Y.Κ.: Volos is a city that teaches you that progress is not an abstract concept. It is the result of knowledge, productivity, and human effort. Growing up in an environment where industry, the port, the Thessalian plain, and technology coexisted, I realized from an early age that engineering is not merely about machines—it is fundamentally about improving people’s lives.

To me, transportation electrification represents far more than a technological advancement. It reflects our determination to apply scientific knowledge in ways that increase efficiency, reduce environmental impact, and improve quality of life. The freedom offered by technology is not simply the freedom to travel differently; it is the freedom of a society to create knowledge, foster innovation, and shape its own future.

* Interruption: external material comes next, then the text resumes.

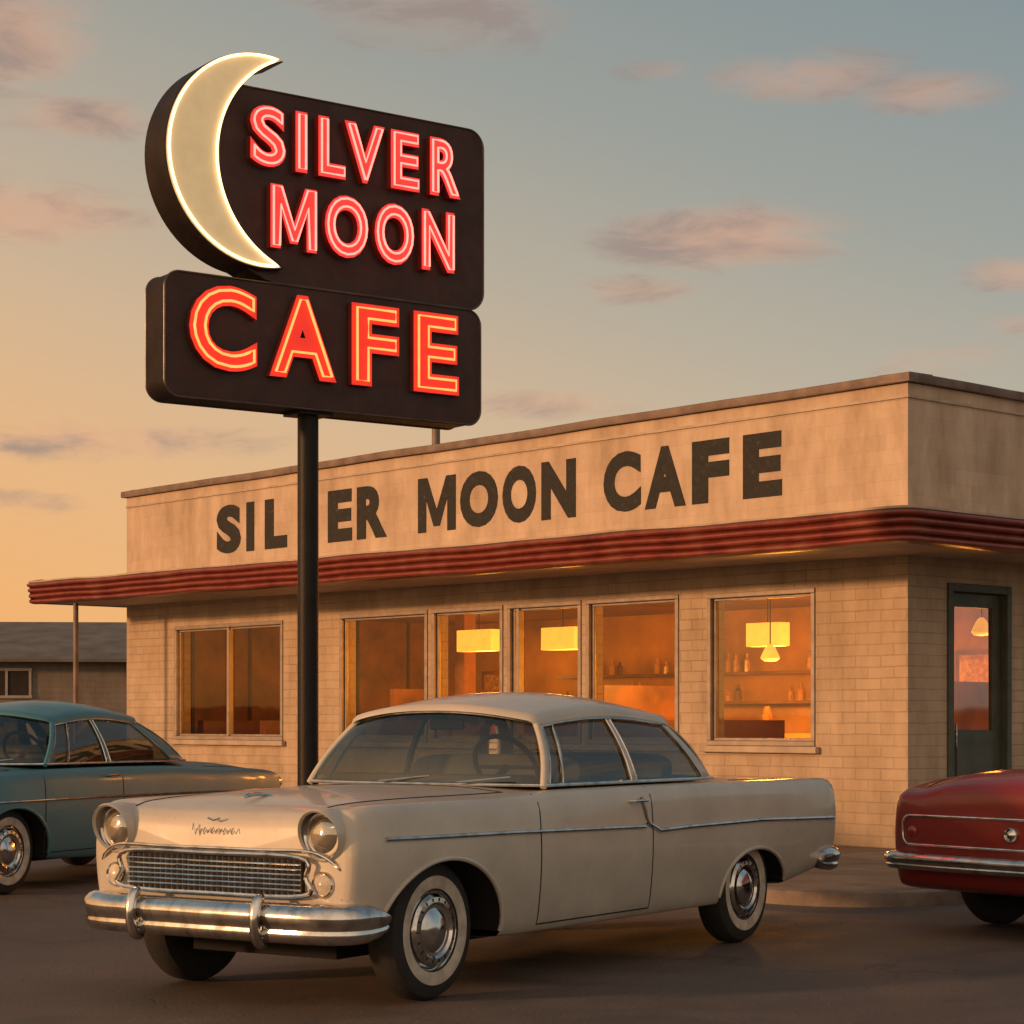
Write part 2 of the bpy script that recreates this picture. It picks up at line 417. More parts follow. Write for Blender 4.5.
fr=MB(); gl=MB(); sill=MB()
def window(x0,x1,z0,z1,mull=[],side=False):
    def bx(mb,a0,a1,b0,b1,c0,c1):
        if side: mb.box(-b1,-b0,a0,a1,c0,c1)
        else: mb.box(a0,a1,b0,b1,c0,c1)
    w=.05
    bx(fr,x0,x1,-.02,.10,z1-w,z1); bx(fr,x0,x1,-.02,.10,z0,z0+w)
    bx(fr,x0,x0+w,-.018,.098,z0+w,z1-w); bx(fr,x1-w,x1,-.018,.098,z0+w,z1-w)
    for mx in mull: bx(fr,mx-.022,mx+.022,.0,.085,z0+w,z1-w)
    w2=.028; a,b_=x0+w,x1-w
    bx(fr,a,b_,.03,.07,z1-w-w2,z1-w); bx(fr,a,b_,.03,.07,z0+w,z0+w+w2)
    bx(fr,a,a+w2,.032,.068,z0+w+w2,z1-w-w2); bx(fr,b_-w2,b_,.032,.068,z0+w+w2,z1-w-w2)
    if side: gl.add([(-.05,x0+w,z0+w),(-.05,x1-w,z0+w),(-.05,x1-w,z1-w),(-.05,x0+w,z1-w)],[(0,1,2,3)])
    else: gl.add([(x0+w,.05,z0+w),(x1-w,.05,z0+w),(x1-w,.05,z1-w),(x0+w,.05,z1-w)],[(0,1,2,3)])
    bx(sill,x0-.06,x1+.06,-.07,.0-.003,z0-.07,z0-.002)
for i,(a,b_,c,d) in enumerate(wins):
    window(a,b_,c,d,[-11.35] if i==0 else [-5.52] if i==3 else [])
for a,b_,c,d in sidewins[1:]: window(a,b_,c,d,[(a+b_)/2],True)
fr.obj('window_frames',TRIM,diner,bevel=.006)
gl.obj('window_glass',GLASS,diner)
sill.obj('window_sills',CREAM,diner,bevel=.01)
db=MB(); y0,y1,z0,z1=.60,1.62,.10,2.64
db.box(-.14,.03,y0,y0+.07,z0,z1); db.box(-.14,.03,y1-.07,y1,z0,z1); db.box(-.138,.028,y0+.07,y1-.07,z1-.08,z1)
db.box(-.11,-.06,y0+.075,y1-.075,z0+.01,1.22); db.box(-.11,-.06,y0+.075,y0+.2,1.22,z1-.085); db.box(-.11,-.06,y1-.2,y1-.075,1.22,z1-.085)
db.box(-.11,-.06,y0+.2,y1-.2,2.42,z1-.085); db.box(-.058,-.045,y0+.22,y1-.22,.3,1.08)
db.obj('door',GREEN,diner,bevel=.006)
dg_=MB(); dg_.add([(-.085,y0+.2,1.22),(-.085,y1-.2,1.22),(-.085,y1-.2,2.42),(-.085,y0+.2,2.42)],[(0,1,2,3)]); dg_.obj('door_glass',DGLASS,diner)
dh=MB(); dh.tube([(-.06,y0+.15,1.05),(.0,y0+.15,1.05),(.0,y0+.15,1.28),(-.06,y0+.15,1.28)],.012); dh.obj('door_handle',CHROME,diner,smooth=True)
WOOD=simple('interior_wood',(.24,.095,.024),.4,0,.5,2.2)
WARM=simple('interior_wall',(.55,.27,.06),.5,0,.55,.8)
VIN=simple('booth_vinyl',(.16,.045,.015),.35,0,.2,4)
DARK=simple('interior_floor',(.05,.03,.02),.4,0,.3,2)
BOT=simple('bottle_glass',(.6,.30,.06),.15,0,.5,14)
ib=MB()
ib.box(LX+.25,-.25,.25,DEP,.02,.11,3)
ib.box(LX+.25,-.25,.25,DEP,2.86,2.9,0)
ib.box(LX+.26,-.26,6.0,6.1,.11,2.86,1)
ib.box(LX+.252,LX+.29,.26,5.99,.11,2.86,0)
for y in (.9,1.9,2.9,3.9,4.9): ib.box(LX+.291,LX+.31,y,y+.05,.11,2.86,3)
ib.box(LX+.26,-.26,5.95,5.998,.11,1.1,0)
for z in (1.55,1.95): ib.box(-11,-4.2,5.65,5.99,z,z+.04,0)
for x in [i*.19-10.9 for i in range(35)]:
    for z in (1.59,1.99):
        if random.random()<.6:
            h=random.uniform(.12,.3); ib.lathe([(0,0),(.045,0),(.045,h*.6),(.018,h*.8),(.018,h),(0,h)],(x+random.uniform(0,.08),5.8,z),(0,0,1),8,random.choice([1,4,4,2]))
ib.box(-10.5,-2.5,4.2,4.8,.11,1.1,0); ib.box(-10.6,-2.4,4.1,4.9,1.1,1.16,1)
for x in [i*1.0-10 for i in range(8)]:
    ib.lathe([(.0,0),(.04,0),(.04,.6),(.18,.62),(.19,.70),(0,.71)],(x,3.8,.11),(0,0,1),12,2)
    h=random.uniform(.18,.35); ib.lathe([(0,0),(.07,0),(.07,h*.7),(.03,h),(0,h)],(x+.35,4.4,1.16),(0,0,1),10,4)
for x in (-12.6,-11.1,-8.9,-7.4,-5.9,-4.4,-2.9,-1.4):
    ib.box(x-.07,x+.07,.4,1.5,.11,1.32,2); ib.box(x-.3,x+.3,.4,1.5,.11,.55,2)
for x in (-11.85,-8.15,-6.65,-5.15,-3.65,-2.15):
    ib.box(x-.32,x+.32,.35,1.45,.80,.84,0); ib.box(x-.04,x+.04,.8,.9,.11,.8,3)
    for dx in (-.08,0,.09): ib.lathe([(0,0),(.025,0),(.022,.08),(.012,.14),(0,.15)],(x+dx,.7,.84),(0,0,1),10,4)
for x in (-9.6,-3.2): ib.box(x-.1,x+.1,2.6,2.8,.11,2.86,0)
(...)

Throughout my career, I have been inspired more by scientific ideas than by individuals. The history of technology demonstrates that every major breakthrough has emerged when scientific curiosity met a genuine societal need. That principle remains equally valid today in the age of Artificial Intelligence.

Despite the extraordinary opportunities offered by the new industrial revolution, I also maintain a healthy sense of caution. Technology alone does not guarantee either freedom or prosperity. Without education, scientific integrity, ethical responsibility, and thoughtful governance, technological progress may widen inequalities or create new forms of dependency.

My vision is of a Greece that does not simply follow technological developments but actively contributes to shaping them. A country that invests in its young scientists, in research, and in innovation, transforming knowledge into industrial growth, sustainable development, and social progress. Ultimately, the greatest strength of any nation lies not in its natural resources, but in its people and in the quality of their education.